Une communauté appelée à représenter l’Islam, à le défendre et à le diffuser doit donc se démarquer du Fassiq. Le Fassiq est l’individu ou le groupe de personnes qui détourne intentionnellement quelque chose de sa vraie nature ou de son vrai sens. C’est donc le mal intentionné, l’incitateur au mal, le corrompu, le débauché, le dépravé, le dévoyé, le perverti, le pervers qui agit avec l’intention de nuire en diffusant de fausses nouvelles, ou qui agit pour le compte d’autrui en colportant leurs mensonges, leurs menaces et leurs intimidations pour effrayer, pousser à un comportement ou à une action…

La conscience d’être témoin exige de traiter l’information, le renseignement, l’observation, l’intention, le comportement ou l’action à destination de la communauté avec circonspection.
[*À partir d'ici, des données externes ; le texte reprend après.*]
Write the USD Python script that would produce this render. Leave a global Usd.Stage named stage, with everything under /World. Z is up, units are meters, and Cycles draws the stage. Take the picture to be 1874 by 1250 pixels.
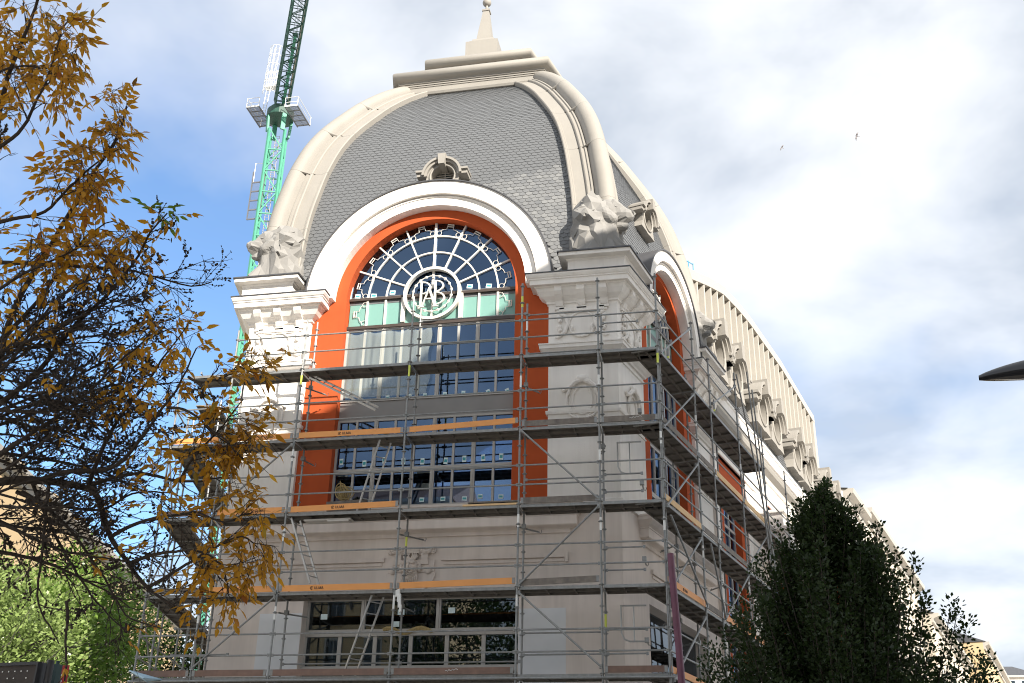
import math, random
import numpy as np, trimesh, usdkit, meshkit
from shapely.geometry import Polygon, Point, box as sbox
from shapely.ops import unary_union
from pxr import Usd, UsdGeom, UsdLux, UsdShade, Gf, Sdf


EXPOSURE = 2.05
SUNAZ, SUNEL, SUNI, SKYS = 42.0, 28.0, 0.62, 0.15
CLOUDLOC = (8.1, 0.4, 0.0)
COV0, COV1 = .36, .55
CLD0, CLD1, CLD2 = (1.10, 1.20, 1.34), (1.54, 1.60, 1.68), (1.90, 1.91, 1.92)
BLUE = (-.49, .715, .50, .93, .22, -.165)      # a clearing in the clouds: its direction, rim, depth, and the cover elsewhere
SKYTINT = (.29, .375, .44)
SHADEZ = 1.2

stage = Usd.Stage.CreateInMemory()
UsdGeom.SetStageUpAxis(stage, UsdGeom.Tokens.z)
UsdGeom.SetStageMetersPerUnit(stage, 1.0)
world = UsdGeom.Xform.Define(stage, '/World')
stage.SetDefaultPrim(world.GetPrim())
UsdGeom.Scope.Define(stage, '/World/Looks')

# ------------------------------------------------------------------ camera
CAM = np.array([11.054, -25.256, 1.634])
YAW, PITCH, ROLL = math.radians(-11.875), math.radians(25.343), math.radians(1.3154)
FPX = 2003.0                                    # focal length in pixels of a picture 1874 wide
_f = np.array([math.sin(YAW)*math.cos(PITCH), math.cos(YAW)*math.cos(PITCH), math.sin(PITCH)])
_r = np.array([math.cos(YAW), -math.sin(YAW), 0.0]); _u = np.cross(_r, _f)
CR = math.cos(ROLL)*_r + math.sin(ROLL)*_u
CU = -math.sin(ROLL)*_r + math.cos(ROLL)*_u
CF = _f
cam = UsdGeom.Camera.Define(stage, '/World/camera')
m = Gf.Matrix4d(*CR, 0, *CU, 0, *(-CF), 0, *CAM, 1)
cam.AddTransformOp().Set(m)
cam.CreateHorizontalApertureAttr(36.0)
cam.CreateVerticalApertureAttr(36.0*683/1024)
cam.CreateFocalLengthAttr(36.0*FPX/1874)
cam.CreateClippingRangeAttr(Gf.Vec2f(0.1, 5000))
cam.CreateExposureAttr(EXPOSURE)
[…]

Le bayane et le tibyane sont le procédé de mise en évidence de la vérité. Le bayane  (Nom donné au Coran) est la manifestation endogène de la vérité qui s’impose par elle-même par sa propre nature à être évidente quelle que soit la volonté des hommes à la nier ou à l’oublier. Le Coran se nomme aussi le Forqane pour se définir comme le Critère par excellence et par lequel le questeur de vérité distingue le vrai du faux. Le Coran n’est pas seulement l’affirmation de la foi, mais une construction de la personnalité et de la pensée pour faire face aux faux syllogismes et au doute. Le tibyane est l’effort exogène pour que la vérité se cristallise (hasshassa al Haq comme cité dans la sourate Youssef) que chacun accomplit ou se doit d’accomplir pour découvrir la vérité ainsi que l’effort d’enlever tous les obstacles qui se dressent contre la vérité et les écrans qui l’occultent. Le premier acte de foi après la reconnaissance du Dieu unique Créateur, est un acte de témoignage compris comme un devoir de justice, un devoir de vérité envers soi et envers les autres.
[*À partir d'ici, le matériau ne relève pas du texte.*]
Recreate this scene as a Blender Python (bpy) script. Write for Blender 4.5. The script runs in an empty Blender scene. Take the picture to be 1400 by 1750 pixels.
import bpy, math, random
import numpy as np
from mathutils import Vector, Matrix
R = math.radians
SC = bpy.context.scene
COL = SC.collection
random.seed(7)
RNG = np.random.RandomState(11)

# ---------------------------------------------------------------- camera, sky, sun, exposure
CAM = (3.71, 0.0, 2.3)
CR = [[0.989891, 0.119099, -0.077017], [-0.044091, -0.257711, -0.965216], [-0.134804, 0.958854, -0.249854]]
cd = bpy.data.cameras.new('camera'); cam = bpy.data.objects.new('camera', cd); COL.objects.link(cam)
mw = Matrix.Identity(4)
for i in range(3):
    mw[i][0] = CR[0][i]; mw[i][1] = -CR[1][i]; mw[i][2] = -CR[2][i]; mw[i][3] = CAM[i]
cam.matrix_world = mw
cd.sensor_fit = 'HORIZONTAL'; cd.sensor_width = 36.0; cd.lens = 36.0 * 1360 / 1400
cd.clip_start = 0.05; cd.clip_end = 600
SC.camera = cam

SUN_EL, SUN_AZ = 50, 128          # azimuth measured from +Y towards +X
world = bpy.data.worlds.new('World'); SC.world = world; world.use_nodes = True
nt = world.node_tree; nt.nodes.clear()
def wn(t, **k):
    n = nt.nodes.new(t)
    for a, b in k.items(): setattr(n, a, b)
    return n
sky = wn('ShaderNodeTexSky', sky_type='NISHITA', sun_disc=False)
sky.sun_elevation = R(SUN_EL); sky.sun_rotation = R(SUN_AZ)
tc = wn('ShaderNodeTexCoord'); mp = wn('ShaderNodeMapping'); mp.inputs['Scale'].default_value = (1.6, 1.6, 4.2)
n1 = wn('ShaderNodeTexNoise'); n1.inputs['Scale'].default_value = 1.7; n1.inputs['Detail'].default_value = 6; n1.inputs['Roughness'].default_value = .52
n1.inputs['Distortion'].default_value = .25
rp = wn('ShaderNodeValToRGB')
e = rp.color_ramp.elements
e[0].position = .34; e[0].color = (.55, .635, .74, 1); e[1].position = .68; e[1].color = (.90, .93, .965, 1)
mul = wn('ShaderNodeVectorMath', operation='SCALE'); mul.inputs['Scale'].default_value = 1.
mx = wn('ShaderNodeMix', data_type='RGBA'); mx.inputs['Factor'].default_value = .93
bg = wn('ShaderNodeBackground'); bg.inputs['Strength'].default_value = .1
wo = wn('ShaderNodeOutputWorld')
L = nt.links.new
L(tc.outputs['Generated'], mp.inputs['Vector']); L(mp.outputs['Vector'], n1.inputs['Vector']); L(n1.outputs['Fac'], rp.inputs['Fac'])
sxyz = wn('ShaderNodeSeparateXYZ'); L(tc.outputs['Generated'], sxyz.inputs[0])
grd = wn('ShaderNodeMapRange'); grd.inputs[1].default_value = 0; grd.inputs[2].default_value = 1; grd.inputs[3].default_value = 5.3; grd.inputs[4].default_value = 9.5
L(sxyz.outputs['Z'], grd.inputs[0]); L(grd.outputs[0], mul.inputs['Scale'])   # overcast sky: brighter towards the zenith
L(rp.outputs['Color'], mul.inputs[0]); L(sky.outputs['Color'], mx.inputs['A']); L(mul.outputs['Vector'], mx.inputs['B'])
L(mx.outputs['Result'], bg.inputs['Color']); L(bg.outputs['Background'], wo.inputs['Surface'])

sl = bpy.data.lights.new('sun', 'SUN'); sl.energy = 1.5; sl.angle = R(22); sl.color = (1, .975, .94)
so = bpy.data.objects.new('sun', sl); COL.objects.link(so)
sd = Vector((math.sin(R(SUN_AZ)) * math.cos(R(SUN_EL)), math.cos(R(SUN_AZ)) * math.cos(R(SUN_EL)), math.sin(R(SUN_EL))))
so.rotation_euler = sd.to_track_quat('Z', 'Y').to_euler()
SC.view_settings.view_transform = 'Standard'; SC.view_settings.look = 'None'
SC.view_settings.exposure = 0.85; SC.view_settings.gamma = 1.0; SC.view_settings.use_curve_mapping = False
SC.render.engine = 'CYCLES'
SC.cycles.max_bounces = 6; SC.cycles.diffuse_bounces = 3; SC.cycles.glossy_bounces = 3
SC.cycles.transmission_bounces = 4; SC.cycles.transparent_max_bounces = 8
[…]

La communauté appelée à jouer sa vocation de justice par le témoignage se doit d’être circonspecte. La circonspection, du latin circumspectio « action de regarder autour, inspecter ses alentours… »  consiste à se prononcer sur la fiabilité d’une information ou d’un fait. Aucun projet, aucune étude, aucune science ne se fait sans cette démarche de retenue prudente que l’on doit observer dans ses intentions, ses paroles et ses actions en les pesant et en les combinant pour leur donner justesse, fiabilité, crédibilité, viabilité, pertinence (adéquation avec l’espace) , opportunité (adéquation avec le temps), et cohérence. L’islam n’est pas la religion des charlatans, des improvisateurs, des dissimulateurs et des insensés. Il n’est pas aussi la religion des comploteurs et des terroristes. Il est la religion de la vigilance de l’esprit et de la responsabilité. L’islam refuse de porter du tort et des préjudices tant aux siens qu’aux autres qui restent siens dans le sens où ils sont les destinataires de son message.  Le Prophète (saws) n’affichait pas l’arrogance des parvenus de la foi de notre temps qui se croient les incarnations de la vérité et de la pureté, mais témoignait de l’amour pour l’humain et souffrait de voir le mécréant dans sa perdition. Il souffrait pour les autres par compassion et ne souffrait pas des autres pour leur manque d’égard envers lui :

{Vas-tu alors te tuer de chagrin, de leur comportement, s’ils ne croient pas en ce discours ? Nous, Nous Avons Fait ce qu’il y a sur la terre pour l’embellir afin de les éprouver : lequel d’entre eux agit au mieux.} Al Kahf 6

La compassion du Prophète (saws) ne lui interdisait pas d’être un pédagogue qui différencie son discours et son style. Elle ne lui interdisait pas de préparer sa communauté à réfléchir et agir avec vigilance, clairvoyance, lucidité, discernement et circonspection. L’Islam est la religion d’Allah, ce n’est pas une affaire personnelle qui permet à chacun de l’imaginer comme il veut ou de la défendre comme il veut par les moyens qu’il veut. L’Islam a discipliné les Arabes, les Perses puis les Mongols et les Tartares lorsqu’il était représenté par des croyants refusant l’anarchie et la paresse. Lorsque les musulmans n’ont plus de projet de civilisation et de conscience de témoignage, ils parviennent à perdre la vigilance au profit de l’arrogance, le savoir au profit de l’ignorance.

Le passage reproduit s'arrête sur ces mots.